Flights out, videoconferencing in at BHP

Execs trade jet-lag for cutting edge videoconferencing.
Written by Steven Deare, Contributor

BHP Billiton executives have traded jet-lag and long overseas flights for a "very expensive" cutting edge videoconferencing system but claim it's been a stunning success.

As reported in November by ZDNet Australia, the resources giant is among the first adopters of Hewlett-Packard's Halo videoconferencing studio, using purpose-built rooms dedicated to videoconferencing.

The BHP Halo studios are installed at the company's Melbourne, Perth, London, Houston, Santiago, and Singapore offices, with a seventh being built in Den Haag (Netherlands).

The studios contain plasma monitors, cameras, audio and lighting equipment, as well as regular meeting room furnishings. BHP has 45Mbps pipes into every site delivering MPEG2-quality video.
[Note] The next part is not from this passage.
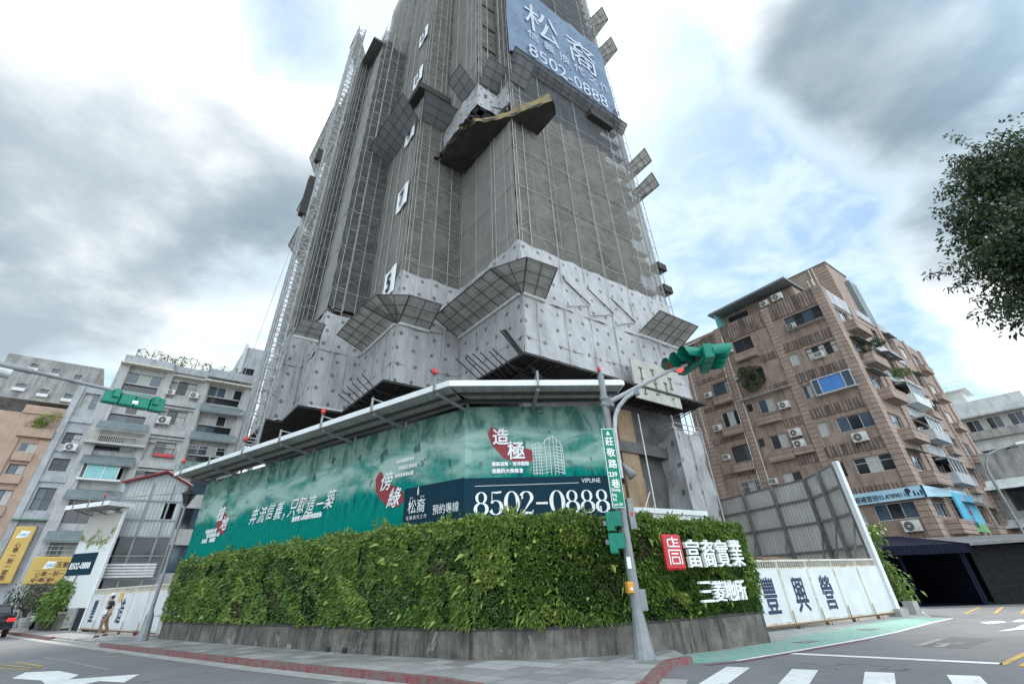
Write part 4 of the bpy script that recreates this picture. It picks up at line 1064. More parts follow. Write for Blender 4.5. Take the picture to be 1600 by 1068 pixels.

"They're expensive, I'm not going to deny that," BHP Billiton principal architect Dr Ian Hoyle said, without revealing the exact cost. The entry-level price for a single studio is US$425,000, according to HP.

"In fact they're very expensive to run on a corporate basis. They're expensive to deploy," said Dr Hoyle.

"But we've actually done the numbers and we have seen that they are absolutely sensible economic proposition for us, given the high value of our executives that have been flying around the globe."

With many company executives often flying overseas for sometimes short meetings, BHP has been trying for a while to reduce its travel expenditure, according to Dr Hoyle.

"Long haul international flights for short meetings, traveller fatigue, safety issues, our focus on reducing and containing costs; Halo makes sense for us."

Implementing the studios was not always easy however.

"We've had a spectrum of implementation success from enormously successful to abject failure," he said.

BHP still needed to understand the limitations of Halo, according to Dr Hoyle. Meetings didn't work well when there was an uneven number of people at each location, he said. A studio can seat 12 people.

Camera and seating placement also took time to learn as they determined eye contact for participants, but were not configurable, according to Dr Hoyle.

Halo also has no mute button, an omission BHP has had to learn to live with.

"You should never make a snide comment about the other person at the other end because the sensitivity of the microphone is such that they'll hear. It's like being at a table," he said.

However, he maintained Halo had been a "big success".

"It really highlights the nuances of body language and human communication; how people truly react with each other."

In addition to Halo, BHP also uses Web cams and desktop videoconferencing products.